Friday, July 6, 2007


I was sitting in traffic today in New Orleans. The "Essence Festival" seems to me to be drawing a lot of Black American tourists in town. (I measure this by the increase in inner city congestion i.e.: on foot, in the shops, lines outside of restaurants, and traffic congestion (basically along Canal Street by the casino and by the Superdome).

(The Essence Festival seems to be somewhat positive for the city. I am told by the small business owners not included in the areas mapped out for the festival goers, that all the needs of the festival goers are provided by the casino's, hotels, and local participating shops - (my interpretation: then there is no need for the tourists to stray from areas that may reflect ongoing suffering, as well as it is more profitable to manage the needs of your festival attendees. There are some vendorson the street who have set up tents with their wares.

Secondly, the Essence Festival is being held in the Superdome. I have 2 questions about this. Why are the other festivals like the Jazz Festival held outside, but the Essence Festival which is a primarily Black American experience, held (a). indoors and (b). in the Superdome, of all places, where so much suffering for so many Black Americans has occurred? I can see how some promoters would think, "okay this might be a healing thing". But was it a wise decision when so many Black American New Orleaninas continue to suffer from Katrina 2 years on?

A local Black American New Orleanian told me he felt that it was held indoors as compared to other festivals as a way to keep the people who haven't paid for the privilege, from listening to the music. If this is true then it is truly a shame - especially right now in New Orleans. There are many, primarily but not all, Black American New Orleanians, who continue to suffer here and it might have lifted spirits a bit for some of them to have the chance to "overhear" some of the great music being offered.)
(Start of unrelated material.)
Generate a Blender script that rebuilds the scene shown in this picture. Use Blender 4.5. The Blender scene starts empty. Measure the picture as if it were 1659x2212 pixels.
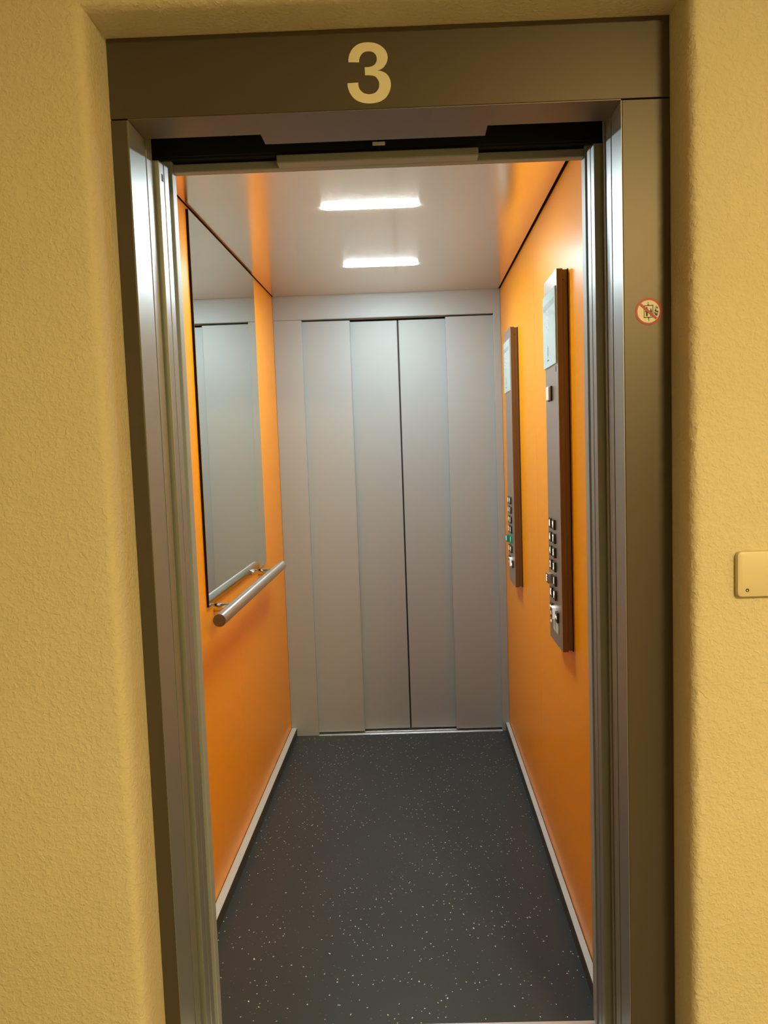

Back to the purpose of this post - the photo...

Today, as I sat in traffic, I watched as the 3 women in this photo (purposely distorted to protect anonymity) innocently took pictures of the Humvee's in the "public" parking lot and then of each other by the Humvee's. They never entered the public parking lot.

(How do I know they are "tourists? Because I have learned in my time here in New Orleans that local Black American New Orleanians would not have the time nor the inclination to take pictures of themselves in front of their "police force". How do I know the 3 women were innocently taking pictures? You could tell by the way they were acting.)

On the right in this photo you can just make out the figure of a National Guardsman running across the parking lot, he is behind a sign on the gound. (His intent? To chase them away and "stop them from taking pictures" near/of the Humvee's.)

I haven't read either of the documents below in their entirety - if you have, then perhaps you can you tell me where it states that it is illegal or against the laws of our Government for United States citizens to take pictures in front of and/of - 'our' as in We the People - National Guard Humvee's, on a public parking lot, in a United States city?

I don't know the laws regarding photographing military humvee's parked on public American streets. Is this a right that has been rescinded or or a right that We the People never had?



Dennis Finch said...

That's not what I see. Why don't you give it a rest.

bohemianbutterfly said...

I found you blog by accident. I don't know what to say but that it makes me very sad, and I support what you are doing.